[Entries provided]
════════
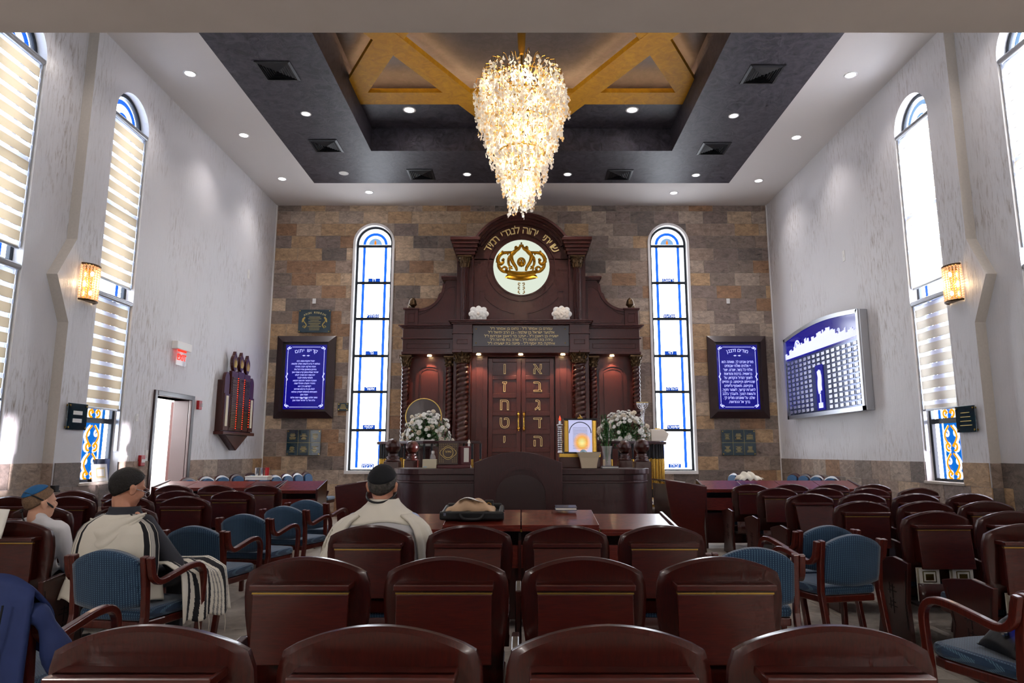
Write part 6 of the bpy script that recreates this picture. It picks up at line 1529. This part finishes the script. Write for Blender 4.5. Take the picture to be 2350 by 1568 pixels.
# --- man with the black skullcap and cream shawl, third centre row
t, h, R, H, hz, sl = person('seated man in a black skullcap and cream prayer shawl, seen from behind', -.90, 4.58, 0, (-.02, .03, 1.185), 1.0, .0, .05)
m = MB(); cap(m, h, HR, hairline(38, 92, 146), 'hair_grey', 1.02, jit=.006); m.build('hair', t, smooth=True, solid=.006)
m = MB(); cap(m, h, HR, lambda a: 70, 'kippah_black', 1.08, axis=Euler((math.radians(30), 0, 0)).to_matrix(), nv=10); m.build('skullcap', t, smooth=True, solid=.005)
m = MB(); m.tube([h((.083*math.sin(a), -.02+.088*math.cos(a)*1.12, -.045+.05*math.cos(a))) for a in [2*PI*i/30 for i in range(31)]], .006, 'black_leather', w=.010, up=(0, 0, 1)); m.box(*(0,)*6, 'black_leather') if False else None
m.build('head_strap', t, smooth=True)
shirt = [('e', (0, 0, hz-.15), (.185, .125, .20)), ('e', (0, 0, hz-.36), (.175, .13, .18)), ('c', (-.16, 0, hz-.03), .065, (.16, 0, hz-.03), .065), ('c', (0, -.01, hz), .075, (0, 0, hz+.045), .066)]+sl
blob('shirt', shirt, 'shirt_blue', t, .011, 5)
trs = [('e', (0, .02, .57), (.18, .13, .105))]+[x for q in (-1, 1) for x in (('c', (q*.09, .02, .56), .094, (q*.115, .43, .545), .075), ('c', (q*.115, .44, .545), .073, (q*.115, .44, .13), .055))]
blob('trousers', trs, 'trousers', t, .012, 4)
blob('shoes', [x for q in (-1, 1) for x in (('c', (q*.115, .42, .055), .045, (q*.125, .60, .04), .038),)], 'black_leather', t, .009)
PROF = [(hz+.10, .072, .070), (hz+.055, .085, .085), (hz+.02, .135, .10), (hz-.015, .205, .118), (hz-.06, .255, .135), (hz-.14, .295, .15), (hz-.26, .325, .165), (hz-.40, .34, .18), (hz-.52, .345, .19)]
def shell_fn(prof, u0, u1, fold=.008, off=0, nf=9, seed=0, cy=0):
    def fn(u, v):
        ph = u0+(u1-u0)*u; z, W, D = interp(prof, v); sx_, cx_ = math.sin(ph), math.cos(ph)
        k = 1+fold*8*v**.5*(.5*math.sin(ph*nf+seed+v*3)+.35*math.sin(ph*nf*1.9+seed*2-v*2)+.3*math.sin(ph*3.1+v*5+seed))*.35
        x = (W+off)*k*math.copysign(abs(sx_)**.9, sx_); y = cy-(D+off)*k*math.copysign(abs(cx_)**.85, cx_)
        return (x, y, z+.012*math.sin(ph*4+seed)*v)
    return fn
m = MB(); m.grid(shell_fn(PROF, -2.5, 2.5, .016, .018), 90, 34, 'wool_satin'); m.build('prayer_shawl', t, smooth=True, solid=.012)
for q in (-1, 1):
    u0, u1 = (q*.72, q*1.28); PF = PROF[2:8]
    m = MB(); m.grid(shell_fn(PF, u0, u1+q*.1, .016, .055, 14, seed=q+2), 24, 24, 'wool_cream'); m.build('shoulder_fold', t, smooth=True, solid=.02)
    m = MB()
    for k in range(10):
        f = shell_fn(PF, u1, u1, .0, .055); p0 = Vector(f(0, .18+.05*k)); p1 = p0+Vector((q*.02, -.02, -.02)); p2 = p1+Vector((q*.008*math.sin(k), -.012, -.04-.01*math.sin(k*2))); m.tube([p0, p1, p2], .004, 'wool_cream', 5)
    m.build('knotted_fringe', t, smooth=True)
m = MB(); m.grid(shell_fn([(hz+.115, .060, .058), (hz+.085, .074, .076), (hz+.045, .115, .10), (hz+.01, .165, .115), (hz-.03, .22, .13)], -2.2, 2.2, .004, .028, 5, 1), 50, 10, 'wool_cream'); m.build('shawl_collar', t, smooth=True, solid=.014)
# --- man in the striped shawl, armchair
t, h, R, H, hz, sl = person('man in a black striped prayer shawl bowing over his lap in an armchair', -2.66, 4.70, math.radians(-10), (-.03, .05, 1.16), 1.0, math.radians(-24), .28, arms={1: ((.19, .0, .90), (.33, .10, .66), (.14, .33, .62)), -1: ((-.19, 0, .90), (-.26, .05, .62), (-.06, .30, .60))})
m = MB(); cap(m, h, HR, hairline(34, 96, 150), 'hair_black', 1.035, jit=.01); m.build('hair', t, smooth=True, solid=.01)
m = MB(); cap(m, h, HR, lambda a: 36, 'kippah_brown', 1.075, axis=Euler((math.radians(-12), 0, 0)).to_matrix(), nv=8); m.build('skullcap', t, smooth=True, solid=.004)
m = MB()
for q in (-1, 1): m.tube([h((q*.084, -.01, .0)), h((q*.082, .06, -.004)), h((q*.062, .10, -.006))], .0025, 'chrome', 6); m.tube([h((q*.036+.024*math.cos(a), .108, -.010+.018*math.sin(a))) for a in [2*PI*i/14 for i in range(15)]], .0022, 'chrome', 6)
m.tube([h((-.012, .11, -.005)), h((.012, .11, -.005))], .002, 'chrome', 6); m.build('glasses', t, smooth=True)
blob('dark_shirt', [('e', (0, 0, hz-.15), (.185, .125, .20)), ('e', (0, 0, hz-.33), (.175, .13, .18)), ('c', (-.16, 0, hz-.03), .068, (.16, 0, hz-.03), .068)]+[('c', (.18, 0, .90), .070, (.33, .10, .665), .060), ('c', (.33, .10, .665), .060, (.19, .28, .63), .046), ('c', (-.18, 0, .90), .07, (-.26, .05, .62), .058), ('c', (-.26, .05, .62), .055, (-.10, .25, .60), .045)], 'shirt_charcoal', t, .011, 5)
m = MB(); m.grid(shell_fn([(hz+.085, .072, .070), (hz+.05, .078, .078), (hz+.02, .10, .095), (hz-.01, .13, .105)], -2.3, 2.3, .0, .012), 40, 8, 'shirt_charcoal'); m.build('collar', t, smooth=True, solid=.01)
blob('trousers', trs, 'trousers', t, .012, 4); blob('shoes', [('c', (q*.115, .42, .055), .045, (q*.125, .60, .04), .038) for q in (-1, 1)], 'black_leather', t, .009)
P2 = [(hz+.035, .10, .095), (hz+.005, .17, .12), (hz-.03, .235, .14), (hz-.08, .275, .155), (hz-.16, .30, .165), (hz-.27, .31, .17), (hz-.38, .31, .175)]
def stripe(u, v):
    ph = -2.1+(1.38+2.1)*u
    for a, b in ((.93, 1.06), (1.23, 1.37), (-.62, -.50), (-1.0, -.84), (-1.30, -1.20)):
        if a < ph < b: return 'wool_black'
    for a, b in ((1.10, 1.125), (1.145, 1.17), (1.19, 1.215), (-.80, -.77), (-.73, -.70)):
        if a < ph < b: return 'wool_grey'
    return 'wool_cream'
m = MB(); m.grid(shell_fn(P2, -2.1, 1.38, .020, .02, 7, 4), 220, 30, 'wool_cream', stripe); m.build('striped_shawl', t, smooth=True, solid=.010)
# the shawl's gathered fold hanging across the back
def hood(u, v):
    a = (u-.5)*2; x = .02+a*(.205-.04*v); z = hz+.03+.02*a-(.02+.20*v)*math.cos(a*PI/2*.96)**1.2-.05*v; y = -.135-.045*math.sin(PI*v)*math.cos(a*PI/2)-.02*v+.06*abs(a)**2+.006*math.sin(v*17+a*3)
    return (x, y, z)
m = MB(); m.grid(hood, 36, 22, 'wool_cream'); m.build('shawl_back_fold', t, smooth=True, solid=.010)
# lower part gathered on the seat and over the thigh
def lower(u, v):
    a = -1.9+3.5*u; return (.33*math.sin(a)*(1+.12*v)+.015*math.sin(a*11)*v, -.02-.20*math.cos(a)*(1+.1*v)+.015*math.cos(a*9)*v, .60-.13*v+.01*math.sin(a*7))
m = MB(); m.grid(lower, 60, 10, 'wool_cream', lambda u, v: 'wool_black' if .03 < u < .06 or .09 < u < .11 else 'wool_cream'); m.build('shawl_skirt', t, smooth=True, solid=.01)
def lap(u, v):
    # u across from the waist out over the knee, v down the outer side
    x = .14+.30*min(1, v*2.2)+.07*v+.018*math.sin(u*16+v*2)*v; y = -.02+.46*u+.10*v*(u-.2); z = .70-.02*math.cos(v*3)-.58*max(0, v-.28)**1.15-.03*u+.012*math.sin(u*15); return (x, y, z)
def ls(u, v):
    w = u+.035*math.sin(v*7); 
    for a, b in ((.10, .17), (.24, .31), (.38, .44), (.52, .58), (.80, .90)):
        if a < w < b: return 'wool_black'
    for a, b in ((.63, .65), (.68, .70), (.73, .75), (.93, .95)):
        if a < w < b: return 'wool_grey'
    return 'wool_cream'
m = MB(); m.grid(lap, 120, 40, 'wool_cream', ls); m.build('shawl_over_knee', t, smooth=True, solid=.008)
m = MB()
for k in range(3): p = Vector(lap(.3+.25*k, 1)); m.tube([p, p+Vector((.01, 0, -.06)), p+Vector((0, .01, -.13))], .003, 'wool_cream', 5)
m.build('corner_tassel', t)
# --- boy with the blue skullcap
t, h, R, H, hz, sl = person('boy in a blue skullcap with black head straps and a white shirt', -3.345, 4.86, 0, (-.015, .03, 1.055), .90, math.radians(-32), .02, 'skin_pale', drop=.155)
m = MB(); cap(m, h, HR, hairline(46, 92, 138), 'hair_short', 1.008); m.build('hair', t, smooth=True, solid=.003)
m = MB(); cap(m, h, HR, lambda a: 52, 'kippah_blue', 1.07, axis=Euler((math.radians(30), 0, 0)).to_matrix(), nv=9); m.build('skullcap', t, smooth=True, solid=.004)
m = MB(); AX = Euler((math.radians(-32), 0, 0)).to_matrix()
m.tube([h(tuple(Vector((0, -.012, .01))+AX @ Vector((.083*math.sin(a), .108*math.cos(a), 0)))) for a in [2*PI*i/30 for i in range(31)]], .005, 'black_leather', w=.010, up=(0, 0, 1)); m.build('head_strap', t, smooth=True)
m = MB(); c = Vector(h((0, .075, .085))); m.box(c.x-.02, c.x+.02, c.y-.02, c.y+.02, c.z-.012, c.z+.03, 'black_leather').box(c.x-.026, c.x+.026, c.y-.026, c.y+.026, c.z-.016, c.z-.006, 'black_leather'); m.build('prayer_box', t, bevel=.002)
m = MB(); k_ = Vector(h((0, -.108, -.05))); m.ball(tuple(k_), .014, 'black_leather', 8).tube([k_, k_+Vector((.02, -.01, -.05)), k_+Vector((.05, 0, -.11))], .005, 'black_leather', 6); m.build('strap_knot', t)
s = .9
blob('white_shirt', [('e', (0, 0, hz-.14), (.165, .115, .18)), ('e', (0, 0, hz-.30), (.155, .12, .17)), ('c', (-.135, 0, hz-.025), .066, (.135, 0, hz-.025), .066), ('c', (-.05, -.01, hz), .066, (.05, -.01, hz), .066), ('c', (0, -.01, hz+.01), .066, (0, 0, hz+.035), .062)]+sl, 'shirt_white', t, .011, 5)
blob('trousers', [('e', (0, .02, .565), (.155, .12, .10))]+[x for q in (-1, 1) for x in (('c', (q*.08, .02, .555), .082, (q*.10, .40, .53), .065), ('c', (q*.10, .40, .53), .062, (q*.10, .39, .12), .048))], 'trousers', t, .012)
blob('shoes', [('c', (q*.10, .37, .05), .04, (q*.105, .53, .035), .033) for q in (-1, 1)], 'black_leather', t, .009)
# open book edge held at the picture's left border
t = thing('open_prayer_book', 'open white book propped on the pew back at the picture edge', 'book', (-3.385, 4.455, .955)); t.rotation_euler = (math.radians(78), 0, math.radians(-8))
MB().grid(lambda u, v: ((u-.5)*.26, (v-.5)*.18, .02*abs(math.sin((u-.5)*PI*2))), 12, 4, 'paper').build('page', t, smooth=True, solid=.01)
bpy.data.scenes.remove(TS)
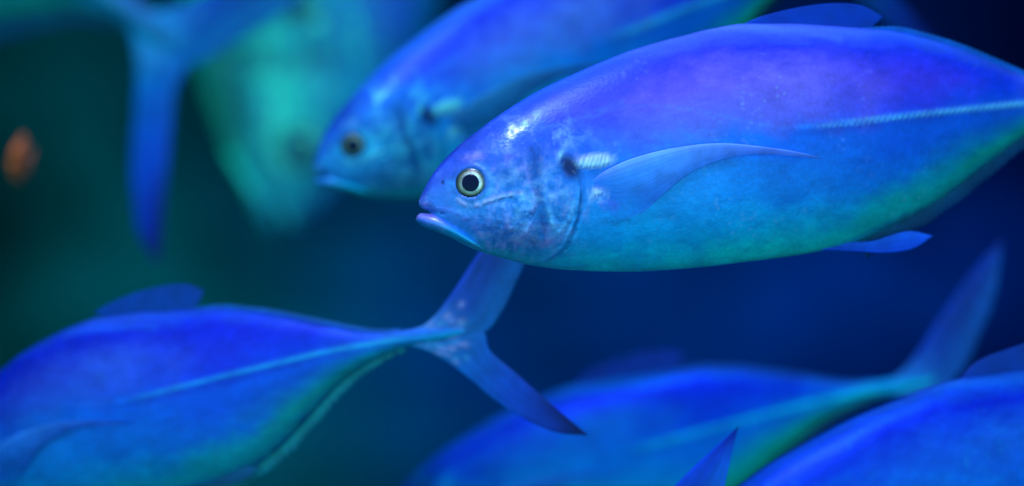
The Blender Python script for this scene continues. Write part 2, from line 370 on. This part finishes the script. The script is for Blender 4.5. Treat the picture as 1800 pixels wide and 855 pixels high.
# tail traced on the tailed fish of the lower left, carried back to the template's pixels
def from3(pts):
    a = math.radians(8.8); out = []
    for x, y in pts:
        dx, dy = (x-45)/.767, (y-782)/.767
        X, Y = 1040+dx*math.cos(a)-dy*math.sin(a), 285+dx*math.sin(a)+dy*math.cos(a)
        out.append((1900+(X-1900)*.66, 182+(Y-182)*(.95 if Y < 182 else .82)))
    return out
TU_L = from3([(700,586),(738,577),(768,553),(802,510),(850,455),(905,385),(957,322)])
TU_T = from3([(712,598),(790,603),(852,590),(862,560),(885,508),(920,425),(957,322)])
TL_L = from3([(700,611),(742,621),(785,642),(835,678),(885,713),(945,748),(1000,769),(1052,774)])
TL_T = from3([(712,598),(790,603),(852,588),(868,622),(918,664),(970,708),(1012,742),(1052,774)])
TU_T = [(x+(18 if 2 < i < 6 else 0), y+(6 if 3 < i < 6 else 0)) for i, (x, y) in enumerate(TU_T)]
TU_L = [(x-(9 if 3 < i < 6 else 0), y) for i, (x, y) in enumerate(TU_L)]
TL_L = [(x-(2 if 3 < i < 7 else 0), y+(2 if 3 < i < 7 else 0)) for i, (x, y) in enumerate(TL_L)]
def cc(stops, t):
    xs = [q[0] for q in stops]; cs = np.array([lin(q[1]) for q in stops]); al = [q[2] for q in stops]
    return np.stack([np.interp(t, xs, cs[:, k]) for k in range(3)] + [np.interp(t, xs, al)], -1)
def tail_parts(n, m):
    def cu(S, V, X, Y):
        c = cc([(0,(95,125,250),1),(.12,(95,140,245),1),(.3,(30,75,190),.95),(.6,(12,60,165),.85),(.88,(15,60,180),.85),(1,(5,20,120),.95)], S)
        e_ = sstep(.35,.8,V)*(1-sstep(.85,1,S)); c[:, :3] = c[:, :3]*(1-.8*e_[:, None]) + lin((0,100,190))[None]*.8*e_[:, None]
        k = ramp(V, .09)*sstep(.12,.3,S); c[:, :3] = c[:, :3]*(1-.6*k[:, None])+lin((60,80,250))[None]*.6*k[:, None]
        return c
    def cl(S, V, X, Y):
        c = cc([(0,(40,130,210),1),(.15,(30,120,210),1),(.35,(0,95,205),.95),(.6,(0,70,210),.95),(.82,(10,50,190),.97),(.93,(5,15,130),1),(1,(0,5,100),1)], S)
        k = sstep(.3,1,V)*sstep(.6,.85,S); c[:, :3] = c[:, :3]*(1-.8*k[:, None])+lin((5,5,110))[None]*.8*k[:, None]
        k = ramp(V, .09)*sstep(.12,.3,S)*(1-sstep(.5,.8,S)); c[:, :3] = c[:, :3]*(1-.5*k[:, None])+lin((0,110,230))[None]*.5*k[:, None]
        return c
    def rays(S, V, c, seed):
        p = V*(14+10*S); q = np.sin(p*2*np.pi+seed)+.6*np.sin(p*4.7*np.pi+2*seed)*S+.5*np.sin(V*23+S*9+seed)
        c[:, :3] *= (1+.13*q*sstep(.08,.25,S))[:, None]
        r_ = np.random.default_rng(seed)
        for _ in range(26):
            s0, v0 = abs(r_.normal(.17,.06)), r_.uniform(.1,.95); k = np.exp(-((S-s0)/.016)**2-((V-v0)/.06)**2)*r_.uniform(.3,.9)
            c[:, :3] = c[:, :3]*(1-k[:, None])+lin((205,150,235) if r_.random() < .6 else (110,170,250))[None]*k[:, None]
        return c
    cu0, cl0 = cu, cl
    cu = lambda S, V, X, Y: rays(S, V, cu0(S, V, X, Y), 3); cl = lambda S, V, X, Y: rays(S, V, cl0(S, V, X, Y), 8)
    th = lambda S: 10*(1-S)**1.3+1.6
    return [strip_fin(TU_L, TU_T, n, m, th, cu, lambda S,V,X,Y: 0*S-14*S*S, ray=.5, nrays=14),
            strip_fin(TL_L, TL_T, n, m, th, cl, lambda S,V,X,Y: 0*S+10*S*S, ray=.5, nrays=14)]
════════
[Exercise requirements]
In the records above, locate the lines holding the word "script". Copy each of them.

[Answer to this exercise]
Write part 6 of the bpy script that recreates this picture. It picks up at line 1529. This part finishes the script. Write for Blender 4.5. Take the picture to be 2350 by 1568 pixels.
The Blender Python script for this scene continues. Write part 2, from line 370 on. This part finishes the script. The script is for Blender 4.5. Treat the picture as 1800 pixels wide and 855 pixels high.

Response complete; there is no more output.